Lettere a Sergio Romano Corriere della Sera 4 maggio
Per l’anniversario del 25 aprile il ministro della Difesa, Roberta Pinotti, ha presenziato a una cerimonia alla Fosse Ardeatine in rappresentanza del governo. Ma anche il M5S ha reso omaggio a quel luogo, scelto come meta per una biciclettata a sostegno di Virginia Raggi. Come mai le Fosse Ardeatine sono ancora al centro delle commemorazioni? Sergio Galli, Bergamo
Caro Galli, Le Fosse Ardeatine sono diventate nella vita pubblica italiana il necessario contraltare del monumento al Milite ignoto, il secondo pilastro della ideologia italiana. L’Italia ufficiale rende omaggio al Vittoriano quando vuole celebrare il Risorgimento, l’unità nazionale, la vittoria del 1918. Ma deve visitare le Fosse Ardeatine quando vuole ricordare che la Resistenza è un secondo Risorgimento, il simbolo doloroso del riscatto morale della nazione.

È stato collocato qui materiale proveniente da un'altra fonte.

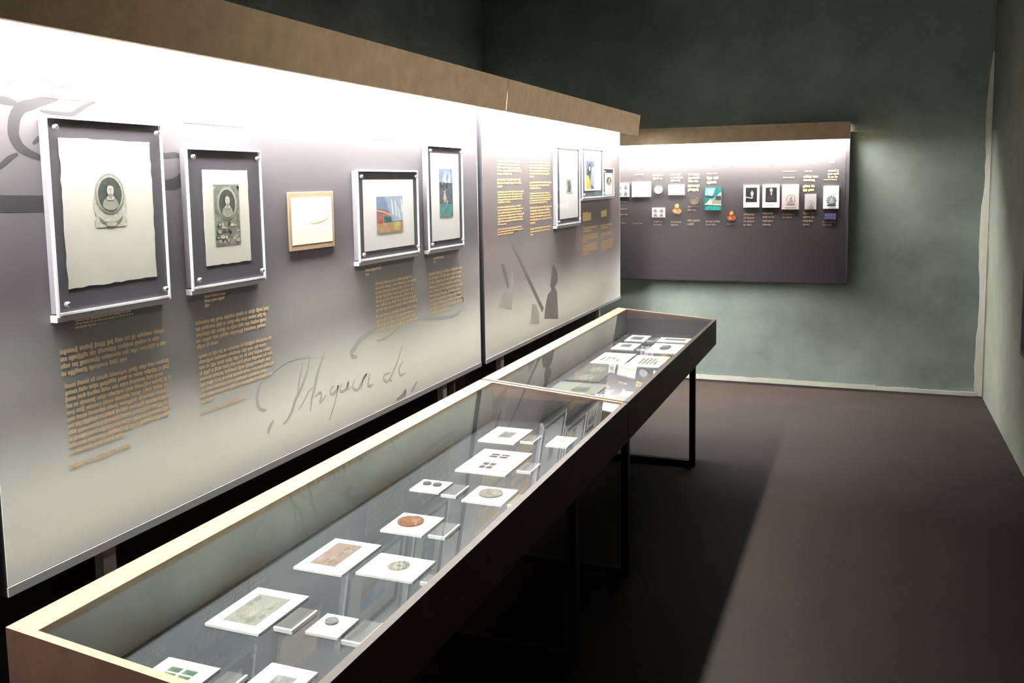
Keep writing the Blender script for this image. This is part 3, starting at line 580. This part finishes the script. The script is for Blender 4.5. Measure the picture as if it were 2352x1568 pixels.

È molto probabile che i devoti del Vittoriano abbiano opinioni alquanto diverse da quelli delle Fosse Ardeatine. Ed è molto probabile che queste divergenze, in molti casi, riflettano giudizi diversi sull’attentato di via Rasella: atto eroico per una parte del Paese, inutile provocazione per altri. Ma i rappresentanti delle istituzioni sanno che entrambi i simboli, se il Paese vuole restare unito, sono diventati ormai indispensabili e che nessuno dei due può essere trascurato a vantaggio dell’altro. Giova all’immagine delle Fosse Ardeatine, inoltre, il fatto che le vittime fossero straordinariamente rappresentative della collettività italiana: monarchici e repubblicani, comunisti e liberali, civili e militari, borghesi e popolani, ebrei e cristiani.
La storiografia, nel frattempo, continua a scavare nelle vicende di quei giorni. Una studiosa della Università di Pavia, Donatella Bolech Cecchi, ha ora pubblicato per le edizioni Rubbettino un libro su un diplomatico tedesco, Eitel Friedrich Moellhausen, che era a Roma come console generale di Germania,quando l’attentato di via Rasella, il 23 marzo 1944, uccise 33 soldati tedeschi del reggimento di polizia SS Bozen e fece qualche decina di feriti. Il racconto di Donatella Bolech Cecchi è particolarmente interessante là dove descrive il dibattito delle autorità tedesche sulla rappresaglia. Il generale Kurt von Maelzer, comandante militare della città, voleva radere al suolo l’intero blocco di case fra via Rasella e via Quattro Fontane. Moellhausen e Dollmann, collaboratore del generale Wolff, comandante della Waff-SS, si opposero. Maelzer, furioso, si appellò al maresciallo Kesselring comandante in capo delle forze tedesche in Italia. Si formarono così due partiti: quello che voleva una rappresaglia diffusa contro la popolazione civile e quello dei «moderati» che temevano le reazioni popolari. Furono persino avviati i preparativi per la deportazione di migliaia di uomini, voluta da Himmler, ma i militari obiettarono che l’operazione avrebbe comportato l’uso di due divisioni in un momento in cui nessun reparto poteva essere allontanato dal fronte. Moelhausen, nel frattempo, continuava a ripetere che «la Germania non poteva trattare Roma come un agglomerato di selvaggi; mai la storia glielo avrebbe perdonato».
La formula adottata, alla fine, fu quella di Kesselring: dieci italiani per ciascuno dei morti tedeschi, da scegliere fra i «Todeskandidaten», vale a dire fra coloro che erano già stati condannati a morte o erano comunque passibili di una tale condanna. Fu questa una delle ragioni per cui Kesselring fu condannato a morte da un tribunale britannico a Venezia il 6 maggio 1947. Ma la sentenza, grazie a un intervento di Winston Churchill, fu successivamente rivista e il condannato tornò in libertà nell’ottobre del 1952. Un anno dopo apparvero le sue memorie intitolate Soldat bis zum Letzten Tag (Soldato sino all’ultimo giorno).